Debatir con economistas de izquierda acerca del crecimiento económico de nuestro país en los últimos veinte años es tarea estéril y acaba en una absurda pérdida de tiempo. ¿Cuántos de ellos reconocen que se haya dado tal crecimiento? (No pierda el tiempo tratando de recordar el nombre de uno solo.) Sin embargo, una encuesta de Datum, publicada hace ya unos dos años, en cierta forma, se podría argüir, le daba la razón a quienes creían, en ese momento, que la trayectoria económica no había sido una de cuesta abajo. Todo lo contrario.
A la pregunta, ¿qué modelo económico prefiere: uno de libre mercado o uno con un Estado interventor, como el venezolano?, el 75 % se orientaba claramente por el de libre mercado. Y cuando se preguntaba qué país deberíamos tener como referente de desarrollo, el primer lugar lo ocupaba Estados Unidos.

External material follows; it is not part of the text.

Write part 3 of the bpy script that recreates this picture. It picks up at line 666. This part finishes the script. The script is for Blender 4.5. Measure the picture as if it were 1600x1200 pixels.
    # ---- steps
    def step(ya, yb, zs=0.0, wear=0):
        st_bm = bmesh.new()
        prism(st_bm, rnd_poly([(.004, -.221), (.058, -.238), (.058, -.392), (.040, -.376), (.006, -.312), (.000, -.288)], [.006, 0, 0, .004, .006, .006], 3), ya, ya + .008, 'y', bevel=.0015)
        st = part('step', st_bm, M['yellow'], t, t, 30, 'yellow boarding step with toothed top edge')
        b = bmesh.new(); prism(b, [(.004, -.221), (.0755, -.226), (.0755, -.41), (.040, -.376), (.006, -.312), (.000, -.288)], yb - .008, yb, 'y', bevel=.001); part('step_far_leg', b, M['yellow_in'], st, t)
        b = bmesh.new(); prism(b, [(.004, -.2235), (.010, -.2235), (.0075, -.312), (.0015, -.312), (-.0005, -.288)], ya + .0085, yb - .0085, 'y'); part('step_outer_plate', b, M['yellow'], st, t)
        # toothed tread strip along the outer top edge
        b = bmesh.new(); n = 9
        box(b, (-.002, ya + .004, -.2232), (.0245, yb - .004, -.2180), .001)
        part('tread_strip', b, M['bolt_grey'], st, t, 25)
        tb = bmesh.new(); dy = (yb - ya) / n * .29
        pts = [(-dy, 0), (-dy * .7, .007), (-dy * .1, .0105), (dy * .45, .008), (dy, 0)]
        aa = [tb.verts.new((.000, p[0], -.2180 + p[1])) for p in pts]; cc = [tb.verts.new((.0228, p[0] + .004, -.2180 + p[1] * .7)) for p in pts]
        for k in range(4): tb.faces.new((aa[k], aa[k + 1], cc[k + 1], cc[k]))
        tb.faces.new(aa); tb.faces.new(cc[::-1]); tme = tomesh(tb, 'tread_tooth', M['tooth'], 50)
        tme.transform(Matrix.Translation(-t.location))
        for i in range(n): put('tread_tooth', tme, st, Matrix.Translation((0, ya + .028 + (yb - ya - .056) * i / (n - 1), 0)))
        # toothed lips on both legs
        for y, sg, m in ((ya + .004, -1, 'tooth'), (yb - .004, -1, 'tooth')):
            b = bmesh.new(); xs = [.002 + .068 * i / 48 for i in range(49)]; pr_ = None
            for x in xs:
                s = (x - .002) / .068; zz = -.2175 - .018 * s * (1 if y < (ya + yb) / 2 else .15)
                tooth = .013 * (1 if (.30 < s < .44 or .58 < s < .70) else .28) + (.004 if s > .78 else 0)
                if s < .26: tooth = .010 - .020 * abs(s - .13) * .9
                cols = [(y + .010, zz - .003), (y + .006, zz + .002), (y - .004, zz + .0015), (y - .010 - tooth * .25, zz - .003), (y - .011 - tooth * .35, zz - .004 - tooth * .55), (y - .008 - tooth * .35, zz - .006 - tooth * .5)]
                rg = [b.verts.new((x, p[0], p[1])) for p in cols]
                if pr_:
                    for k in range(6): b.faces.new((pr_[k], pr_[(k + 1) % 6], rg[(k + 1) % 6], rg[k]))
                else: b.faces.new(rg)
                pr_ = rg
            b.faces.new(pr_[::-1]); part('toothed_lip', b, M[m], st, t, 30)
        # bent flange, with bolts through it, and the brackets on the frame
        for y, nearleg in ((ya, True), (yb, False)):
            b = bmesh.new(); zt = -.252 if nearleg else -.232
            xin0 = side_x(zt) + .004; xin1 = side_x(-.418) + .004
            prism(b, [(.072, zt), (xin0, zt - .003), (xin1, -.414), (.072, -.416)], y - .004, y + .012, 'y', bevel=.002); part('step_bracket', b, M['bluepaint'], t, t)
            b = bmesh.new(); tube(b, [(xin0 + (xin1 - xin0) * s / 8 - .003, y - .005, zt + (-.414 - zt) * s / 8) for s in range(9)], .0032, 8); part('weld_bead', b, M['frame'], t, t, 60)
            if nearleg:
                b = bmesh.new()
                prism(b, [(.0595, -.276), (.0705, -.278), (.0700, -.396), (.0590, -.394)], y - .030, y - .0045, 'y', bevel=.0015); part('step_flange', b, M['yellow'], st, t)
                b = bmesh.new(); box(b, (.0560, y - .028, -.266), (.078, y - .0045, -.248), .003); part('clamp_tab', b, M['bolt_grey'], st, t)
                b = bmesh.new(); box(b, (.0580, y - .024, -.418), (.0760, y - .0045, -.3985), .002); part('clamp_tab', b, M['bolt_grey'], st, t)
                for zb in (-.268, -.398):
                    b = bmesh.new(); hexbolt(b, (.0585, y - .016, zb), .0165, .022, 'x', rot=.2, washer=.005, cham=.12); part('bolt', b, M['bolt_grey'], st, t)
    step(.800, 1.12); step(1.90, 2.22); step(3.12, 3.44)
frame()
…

Es indudable entonces que la mayoría de peruanos, en el momento de ser encuestados, sentía, vivía ese crecimiento. Pero que este no había llegado a todos también era muy cierto. Pues bien, que no haya llegado a todos, contrariamente a lo que afirman quienes critican el actual ‘modelo’, se debe precisamente a que del así mal llamado modelo solo se han aplicado ciertos principios básicos de libertad económica y empresarial.
En su esencia orgánica e institucional, sin embargo, el nuestro no ha dejado de ser un país socialista con taras mercantilistas. Se podrá decir que no, ¡imposible!, pero entonces cómo explicar que nuestra economía sea la quinta más informal del mundo. Lo imposible sería que, habiendo libertad irrestricta, exista informalidad; esta, después de todo, es la manera no verbal que tienen los mercados de decirle al Estado que su peso descomunal los está asfixiando.
Podrá decirse, con algo de razón, que sin la presencia del Estado todo sería caos, anarquía, desorden absoluto. Tal vez. Pero quienes así piensan, empero, también deben considerar qué efecto político-social produciría el que un Estado, como el cubano o el venezolano, busque englobarlo todo en un gran órgano rector, directriz: del caos y la anarquía se iría como por un tubo hacia el totalitarismo, y del desorden absoluto a la sumisión más abyecta. Si no es uno ni otro, no es absurdo por tanto suponer que haya un punto teórico a partir del cual, si nos movemos de uno a otro lado de este, lo que obtenemos a cambio son efectos sociales y económicos no deseados.
Efectos no deseados que encuentran su multiplicado correlato en la informalidad laboral, en la evasión y elusión de impuestos, en la emigración sin retorno, en el clientelismo político y en el mercantilismo empresarial. En fin, en todo aquello que hace del Estado una bestia odiada, a la que más rápido que pronto hay que desmembrar antes de que acabe con el cuerpo social.